_Given exercise_
Each line from the top of the listing through the one holding "from mathutils.bvhtree import BVHTree" should be restated word for word, with nothing added and no pictures.

_The data_

- - - - - - -

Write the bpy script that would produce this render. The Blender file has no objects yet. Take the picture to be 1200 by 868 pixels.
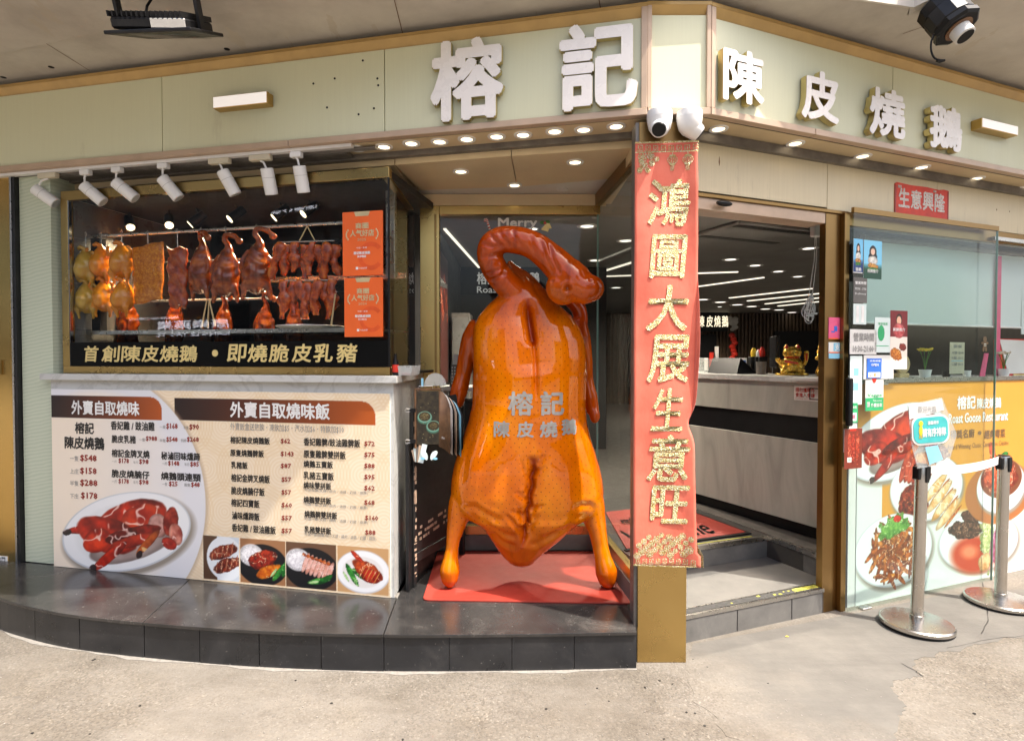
import bpy, bmesh, math, random
import numpy as np
from mathutils import Vector, Matrix
from mathutils.bvhtree import BVHTree

# ---------------------------------------------------------------- camera, sky, sun, exposure
SC = bpy.context.scene
COL = SC.collection
EYE = 1.55
PITCH = math.radians(1.18)
FPX = 680.0
camd = bpy.data.cameras.new('camera'); cam = bpy.data.objects.new('camera', camd); COL.objects.link(cam)
cam.location = (0, 0, EYE); cam.rotation_euler = (math.pi / 2 - PITCH, 0, 0)
camd.sensor_width = 36; camd.lens = FPX / 1200 * 36; camd.clip_start = 0.05; camd.clip_end = 500
SC.camera = cam
SUN_TO = Vector((0.885 * math.cos(math.radians(62.5)), -0.465 * math.cos(math.radians(62.5)), math.sin(math.radians(62.5)))).normalized()
w = bpy.data.worlds.new("World"); SC.world = w; w.use_nodes = True
nt = w.node_tree; bg = nt.nodes['Background']
sky = nt.nodes.new('ShaderNodeTexSky'); sky.sky_type = 'NISHITA'; sky.sun_disc = False
sky.sun_elevation = math.radians(62.5); sky.sun_rotation = math.atan2(0.885, -0.465); sky.air_density = 1.0; sky.dust_density = 6.0; sky.ozone_density = .6
nt.links.new(sky.outputs[0], bg.inputs[0]); bg.inputs[1].default_value = 0.15
sl = bpy.data.lights.new('sun', 'SUN'); so = bpy.data.objects.new('sun', sl); COL.objects.link(so)
sl.energy = 3.4; sl.angle = math.radians(0.53); sl.color = (1.0, 0.95, 0.86)
so.rotation_euler = SUN_TO.to_track_quat('Z', 'Y').to_euler(); so.location = (8, -5, 14)
SC.view_settings.view_transform = 'Standard'; SC.view_settings.look = 'None'
SC.view_settings.exposure = 1.35; SC.view_settings.gamma = 1.0
try:
    SC.cycles.max_bounces = 10; SC.cycles.transparent_max_bounces = 16; SC.cycles.diffuse_bounces = 4
    SC.cycles.caustics_reflective = False; SC.cycles.caustics_refractive = False; SC.cycles.use_denoising = True
except Exception: pass

# ---------------------------------------------------------------- measuring frames
def ray(x, y):
    a = (x - 600) / FPX; b = (434 - y) / FPX
    return Vector((a, math.cos(PITCH) + b * math.sin(PITCH), -math.sin(PITCH) + b * math.cos(PITCH)))
def on_z(x, y, z):
    d = ray(x, y); t = (z - EYE) / d.z; return Vector((d.x * t, d.y * t, z))
def on_y(x, y, Y):
    d = ray(x, y); t = Y / d.y; return Vector((d.x * t, Y, EYE + d.z * t))
class Frame:
    """a vertical plane of the shop: local x along it, local y into the shop, z up"""
    def __init__(s, O, deg):
        s.O = Vector((O[0], O[1], 0)); s.a = math.radians(deg)
        s.M = Matrix.Translation(s.O) @ Matrix.Rotation(s.a, 4, 'Z'); s.I = s.M.inverted()
    def uz(s, x, y, v=0.0):
        o = s.I @ Vector((0, 0, EYE)); d = s.I.to_3x3() @ ray(x, y)
        t = (v - o.y) / d.y; return (o.x + d.x * t, o.z + d.z * t)
    def box(s, x0, y0, x1, y1, v=0.0):
        a = s.uz(x0, y1, v); b = s.uz(x1, y0, v); return a[0], a[1], b[0], b[1]
    def pt(s, u, v, z): return s.M @ Vector((u, v, z))
FL = Frame((0.672, 2.93), -12.4)      # left fascia
FR = Frame((0.993, 2.93), 21.8)       # right fascia
FB = Frame((0.672, 2.93), 0)          # bevel between them
WL = Frame((-0.67, 3.276), -12.4)     # takeaway counter wall
WR = Frame((0.971, 3.144), 21.5)      # doorway and poster wall
WW = Frame((0, 0), 0)
RX = 0.65                             # glass side of the goose bay
BY = 4.12                             # back of the goose bay
PZ = 0.19                             # plinth height

# ---------------------------------------------------------------- objects
def empty(name, label, cat, loc=(0, 0, 0), rz=0.0, group=None, kind=None):
    o = bpy.data.objects.new(name, None); COL.objects.link(o)
    o.location = loc; o.rotation_euler = (0, 0, rz); o.empty_display_size = 0.1
    if label: o['label'] = label
    if cat: o['category'] = cat
    if group: o['group'] = group
    if kind: o['kind'] = kind
    return o
def fempty(name, label, cat, fr, u=0, v=0, z=0, **k):
    return empty(name, label, cat, fr.pt(u, v, z), fr.a, **k)
def tag(o, label=None, cat=None, group=None, kind=None):
    if label: o['label'] = label
    if cat: o['category'] = cat
    if group: o['group'] = group
    if kind: o['kind'] = kind
    return o
def place(o, fr, u=0, v=0, z=0):
    o.location = fr.pt(u, v, z); o.rotation_euler = (0, 0, fr.a); return o
def copy_tree(o, parent=None):
    c = o.copy(); COL.objects.link(c)
    if parent: c.parent = parent
    for ch in list(o.children): copy_tree(ch, c)
    return c

_tc = {}
def text_geo(s, offset, res, extrude=0.0, bev=0.0):
    key = (s, offset, res, extrude, bev)
    if key not in _tc:
        c = bpy.data.curves.new('t', 'FONT'); c.body = s; c.size = 1; c.resolution_u = res
        c.offset = offset; c.extrude = extrude; c.bevel_depth = bev; c.bevel_resolution = 1 if bev else 0
        o = bpy.data.objects.new('t', c); m = bpy.data.meshes.new_from_object(o)
        vs = [v.co.copy() for v in m.vertices]; fs = [tuple(p.vertices) for p in m.polygons]
        bpy.data.objects.remove(o); bpy.data.curves.remove(c); bpy.data.meshes.remove(m)
        _tc[key] = (vs, fs)
    return _tc[key]

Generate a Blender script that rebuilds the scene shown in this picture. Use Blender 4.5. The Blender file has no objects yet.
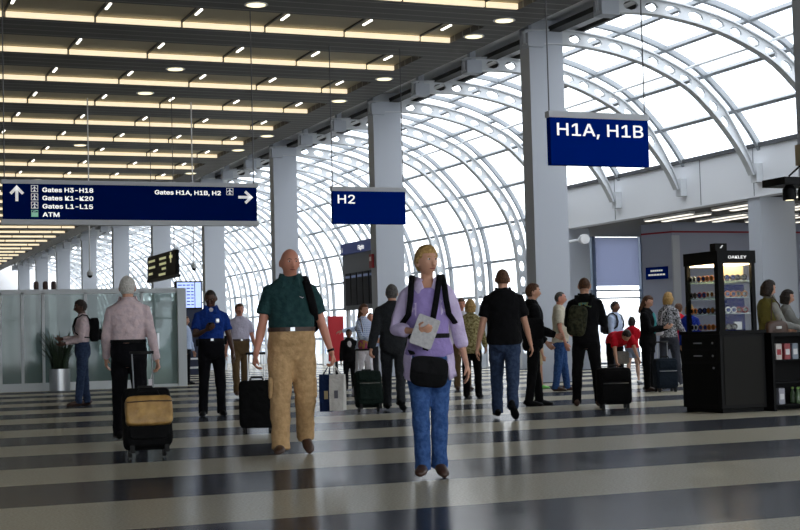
import bpy, bmesh, math, random
from mathutils import Vector, Matrix
random.seed(7)
S = bpy.context.scene
COL = S.collection
PI = math.pi
def srgb(r, g, b):
    f = lambda c: (c/255/12.92) if c/255 <= .04045 else ((c/255+.055)/1.055)**2.4
    return (f(r), f(g), f(b), 1)

# ------------------------------------------------------------------ camera
F_PX, YAW, PITCH, ROLL = 1442.0, 0.385663, 0.0524682, -0.0259851
fw = Vector((math.sin(YAW)*math.cos(PITCH), math.cos(YAW)*math.cos(PITCH), math.sin(PITCH)))
rt = Vector((math.cos(YAW), -math.sin(YAW), 0)); up = rt.cross(fw)
c_, s_ = math.cos(ROLL), math.sin(ROLL)
rt, up = rt*c_+up*s_, -rt*s_+up*c_
cam = bpy.data.cameras.new('camera'); camo = bpy.data.objects.new('camera', cam); COL.objects.link(camo)
M = Matrix.Identity(4)
for i, v in enumerate((rt, up, -fw)):
    for j in range(3): M[j][i] = v[j]
M.translation = (0, 0, 1.0)
camo.matrix_world = M
cam.sensor_width = 36; cam.lens = 36*F_PX/800; cam.clip_end = 600
S.camera = camo
# ------------------------------------------------------------------ sky, exposure
W = bpy.data.worlds.new('sky'); S.world = W; W.use_nodes = True
wn, wl = W.node_tree.nodes, W.node_tree.links
bg = wn['Background']
tc = wn.new('ShaderNodeTexCoord'); nz = wn.new('ShaderNodeTexNoise'); cr = wn.new('ShaderNodeValToRGB')
nz.inputs['Scale'].default_value = 3; nz.inputs['Detail'].default_value = 3
wl.new(tc.outputs['Generated'], nz.inputs['Vector']); wl.new(nz.outputs['Fac'], cr.inputs['Fac'])
cr.color_ramp.elements[0].color = (.80, .88, 1, 1); cr.color_ramp.elements[0].position = .35
cr.color_ramp.elements[1].color = (1, 1, 1, 1); cr.color_ramp.elements[1].position = .62
wl.new(cr.outputs['Color'], bg.inputs['Color'])
bg.inputs['Strength'].default_value = 3.1
S.view_settings.view_transform = 'Standard'; S.view_settings.look = 'None'
S.view_settings.exposure = .3; S.view_settings.gamma = 1; S.view_settings.use_curve_mapping = False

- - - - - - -

_Exercise solution_
Write the bpy script that would produce this render. The Blender file has no objects yet. Take the picture to be 1200 by 868 pixels.
import bpy, bmesh, math, random
import numpy as np
from mathutils import Vector, Matrix
from mathutils.bvhtree import BVHTree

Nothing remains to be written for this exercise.